--- start of Data ---

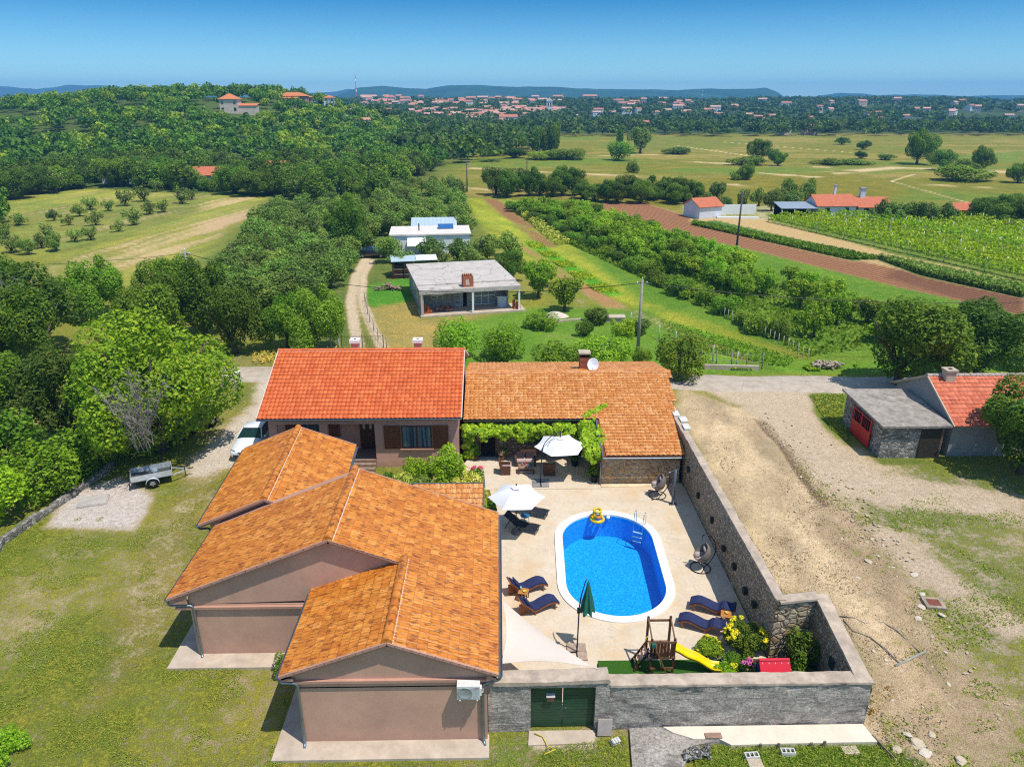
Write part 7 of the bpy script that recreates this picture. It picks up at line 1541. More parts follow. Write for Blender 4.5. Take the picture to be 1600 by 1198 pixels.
# ------------------------------------------------------------------ grey shed and old house at the right
def old_house():
    t = thing('stone_shed', 'grey field stone shed with a flat slanting concrete roof and red gate', 'shed', (26.6, 45.2, 0)); off = Vector((-26.6, -45.2, 0))
    mb = MB(); mb.add([(24.75, 42.75, -.1), (28.75, 42.75, -.1), (29.2, 48.3, -.1), (24.75, 48.2, -.1), (24.75, 42.75, 2.25), (28.75, 42.75, 2.25), (29.2, 48.3, 2.35), (24.75, 48.2, 2.45)], [(0, 1, 5, 4), (1, 2, 6, 5), (2, 3, 7, 6), (3, 0, 4, 7)]); mb.build('wall', ST_GREY, t)
    tm = NT('lichened_concrete_roof'); p = tm.pos(); c = tm.ramp(tm.noise(p, 1.3, 7, .8), [(.3, (.14, .12, .1)), (.5, (.31, .27, .225)), (.68, (.47, .41, .35))]); c = tm.mix(tm.ramp(tm.noise(p, 7, 4, .7), [(.55, 0.0), (.7, .5)]), c, (.1, .09, .08)); LR = tm.done(tm.bsdf(c, .95, tm.bump(tm.noise(p, 9, 5, .8), .7, .05)))
    MB().slab([(24.5, 42.45, 2.38), (29.0, 42.45, 2.38), (29.4, 48.6, 2.5), (24.5, 48.5, 2.58)], .14).build('roof', LR, t)
    d = MB().box(27.25, 28.55, 42.68, 42.745, .05, 2.0).build('door', simple('old_dark_door', (.05, .04, .03), .9, 0, .1, .4, 6), t); MB().box(28.55, 28.65, 42.66, 42.745, .05, 2.1).build('frame', TIM2, d)
    RG = simple('red_gate_paint', (.50, .02, .015), .5, 0, .4, .2, 3)
    for c in t.children: c.location = Vector(c.location) + off
    g = thing('red_gate', 'bright red metal gate with an open barred top in the shed side', 'gate', (24.62, 45.35, .05)); MB().box(-.03, .03, -1.3, 1.3, .05, 1.12).build('gate_panel', RG, g)
    mb = MB()
    for y in (-1.3, 0, 1.3): mb.box(-.035, .035, y - .04, y + .04, .03, 2.05)
    mb.box(-.03, .03, -1.26, 1.26, 1.9, 1.97)
    mb.build('gate_frame', RG, g)
    for k in range(11): 
        y = -1.15 + k * .23; MB().tube([(0, y, 1.12), (0, y + .06 * math.sin(k), 1.5), (0, y, 1.9)], .012, 5).build('bar', RG, g)
    MB().box(.06, .1, -1.2, 1.2, 1.12, 1.9).build('dark_opening', DARKIN, g)
    h = thing('old_house', 'old grey house with a patched red tile roof behind the stone shed', 'house', (33, 46, 0)); off = Vector((-33, -46, 0)); xl = 29.25; xr = 41; yr = 46.6; zr = 4.25; ye = 42.7; ze = 2.25; yb = 50.5
    nv = 40; ro = tiles('roof', (xl, yr, zr + .03), np.array([0, ye - .1 - yr, ze - zr]) / 12, np.array([xr - xl, 0, 0]) / nv, 12, nv, T_OLDRED, h, None, .045, .03, 1, 6); r2 = tiles('roof', (xr, yr, zr + .03), np.array([0, yb - yr, ze - zr]) / 12, np.array([xl - xr, 0, 0]) / nv, 12, nv, T_OLDRED, h, None, .045, .03, 1, 4)
    ridge_tiles((xl - .05, yr, zr + .03), (xr, yr, zr + .03), .15, simple('mortared_ridge', (.42, .33, .29), .95, 0, .1, .3, 5), ro)
    mb = MB(); mb.slab([(xl + .02, yr, zr - .02), (xl + .02, ye - .05, ze - .02), (xr, ye - .05, ze - .02), (xr, yr, zr - .02)], .08); mb.slab([(xr, yr, zr - .02), (xr, yb, ze - .02), (xl + .02, yb, ze - .02), (xl + .02, yr, zr - .02)], .08); mb.build('roof_deck', CONC, h)
    GB = stucco('grey_old_render', (.30, .28, .265)); mb = MB(); mb.box(xl + .12, xr - .1, ye + .25, yb - .3, -.1, 2.3); mb.add([(xl + .12, ye + .25, 2.3), (xl + .12, yb - .3, 2.3), (xl + .12, yr, zr - .1)], [(0, 1, 2)]); mb.build('wall', GB, h)
    MB().beam((xl - .03, yr, zr + .03), (xl - .03, yb + .1, ze), .08, .12).build('rake_edge', CONC, h); MB().beam((xl - .03, yr, zr + .03), (xl - .03, ye - .1, ze), .08, .12).build('rake_edge', CONC, h)
    c = MB().box(30.2, 30.85, 46.0, 46.6, 3.7, 4.75).build('chimney', CONC, h); MB().box(30.12, 30.93, 45.92, 46.68, 4.753, 4.86).build('chimney_cap', CONC, c); MB().box(30.4, 30.65, 46.18, 46.42, 4.86, 4.88).build('flue', DARKIN, c)
    for c in h.children: c.location = Vector(c.location) + off
old_house()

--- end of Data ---

## What is required
Skip every picture and transcribe the data above exactly.

## Output for this exercise
Write part 7 of the bpy script that recreates this picture. It picks up at line 1541. More parts follow. Write for Blender 4.5. Take the picture to be 1600 by 1198 pixels.
# ------------------------------------------------------------------ grey shed and old house at the right
def old_house():
    t = thing('stone_shed', 'grey field stone shed with a flat slanting concrete roof and red gate', 'shed', (26.6, 45.2, 0)); off = Vector((-26.6, -45.2, 0))
    mb = MB(); mb.add([(24.75, 42.75, -.1), (28.75, 42.75, -.1), (29.2, 48.3, -.1), (24.75, 48.2, -.1), (24.75, 42.75, 2.25), (28.75, 42.75, 2.25), (29.2, 48.3, 2.35), (24.75, 48.2, 2.45)], [(0, 1, 5, 4), (1, 2, 6, 5), (2, 3, 7, 6), (3, 0, 4, 7)]); mb.build('wall', ST_GREY, t)
    tm = NT('lichened_concrete_roof'); p = tm.pos(); c = tm.ramp(tm.noise(p, 1.3, 7, .8), [(.3, (.14, .12, .1)), (.5, (.31, .27, .225)), (.68, (.47, .41, .35))]); c = tm.mix(tm.ramp(tm.noise(p, 7, 4, .7), [(.55, 0.0), (.7, .5)]), c, (.1, .09, .08)); LR = tm.done(tm.bsdf(c, .95, tm.bump(tm.noise(p, 9, 5, .8), .7, .05)))
    MB().slab([(24.5, 42.45, 2.38), (29.0, 42.45, 2.38), (29.4, 48.6, 2.5), (24.5, 48.5, 2.58)], .14).build('roof', LR, t)
    d = MB().box(27.25, 28.55, 42.68, 42.745, .05, 2.0).build('door', simple('old_dark_door', (.05, .04, .03), .9, 0, .1, .4, 6), t); MB().box(28.55, 28.65, 42.66, 42.745, .05, 2.1).build('frame', TIM2, d)
    RG = simple('red_gate_paint', (.50, .02, .015), .5, 0, .4, .2, 3)
    for c in t.children: c.location = Vector(c.location) + off
    g = thing('red_gate', 'bright red metal gate with an open barred top in the shed side', 'gate', (24.62, 45.35, .05)); MB().box(-.03, .03, -1.3, 1.3, .05, 1.12).build('gate_panel', RG, g)
    mb = MB()
    for y in (-1.3, 0, 1.3): mb.box(-.035, .035, y - .04, y + .04, .03, 2.05)
    mb.box(-.03, .03, -1.26, 1.26, 1.9, 1.97)
    mb.build('gate_frame', RG, g)
    for k in range(11): 
        y = -1.15 + k * .23; MB().tube([(0, y, 1.12), (0, y + .06 * math.sin(k), 1.5), (0, y, 1.9)], .012, 5).build('bar', RG, g)
    MB().box(.06, .1, -1.2, 1.2, 1.12, 1.9).build('dark_opening', DARKIN, g)
    h = thing('old_house', 'old grey house with a patched red tile roof behind the stone shed', 'house', (33, 46, 0)); off = Vector((-33, -46, 0)); xl = 29.25; xr = 41; yr = 46.6; zr = 4.25; ye = 42.7; ze = 2.25; yb = 50.5
    nv = 40; ro = tiles('roof', (xl, yr, zr + .03), np.array([0, ye - .1 - yr, ze - zr]) / 12, np.array([xr - xl, 0, 0]) / nv, 12, nv, T_OLDRED, h, None, .045, .03, 1, 6); r2 = tiles('roof', (xr, yr, zr + .03), np.array([0, yb - yr, ze - zr]) / 12, np.array([xl - xr, 0, 0]) / nv, 12, nv, T_OLDRED, h, None, .045, .03, 1, 4)
    ridge_tiles((xl - .05, yr, zr + .03), (xr, yr, zr + .03), .15, simple('mortared_ridge', (.42, .33, .29), .95, 0, .1, .3, 5), ro)
    mb = MB(); mb.slab([(xl + .02, yr, zr - .02), (xl + .02, ye - .05, ze - .02), (xr, ye - .05, ze - .02), (xr, yr, zr - .02)], .08); mb.slab([(xr, yr, zr - .02), (xr, yb, ze - .02), (xl + .02, yb, ze - .02), (xl + .02, yr, zr - .02)], .08); mb.build('roof_deck', CONC, h)
    GB = stucco('grey_old_render', (.30, .28, .265)); mb = MB(); mb.box(xl + .12, xr - .1, ye + .25, yb - .3, -.1, 2.3); mb.add([(xl + .12, ye + .25, 2.3), (xl + .12, yb - .3, 2.3), (xl + .12, yr, zr - .1)], [(0, 1, 2)]); mb.build('wall', GB, h)
    MB().beam((xl - .03, yr, zr + .03), (xl - .03, yb + .1, ze), .08, .12).build('rake_edge', CONC, h); MB().beam((xl - .03, yr, zr + .03), (xl - .03, ye - .1, ze), .08, .12).build('rake_edge', CONC, h)
    c = MB().box(30.2, 30.85, 46.0, 46.6, 3.7, 4.75).build('chimney', CONC, h); MB().box(30.12, 30.93, 45.92, 46.68, 4.753, 4.86).build('chimney_cap', CONC, c); MB().box(30.4, 30.65, 46.18, 46.42, 4.86, 4.88).build('flue', DARKIN, c)
    for c in h.children: c.location = Vector(c.location) + off
old_house()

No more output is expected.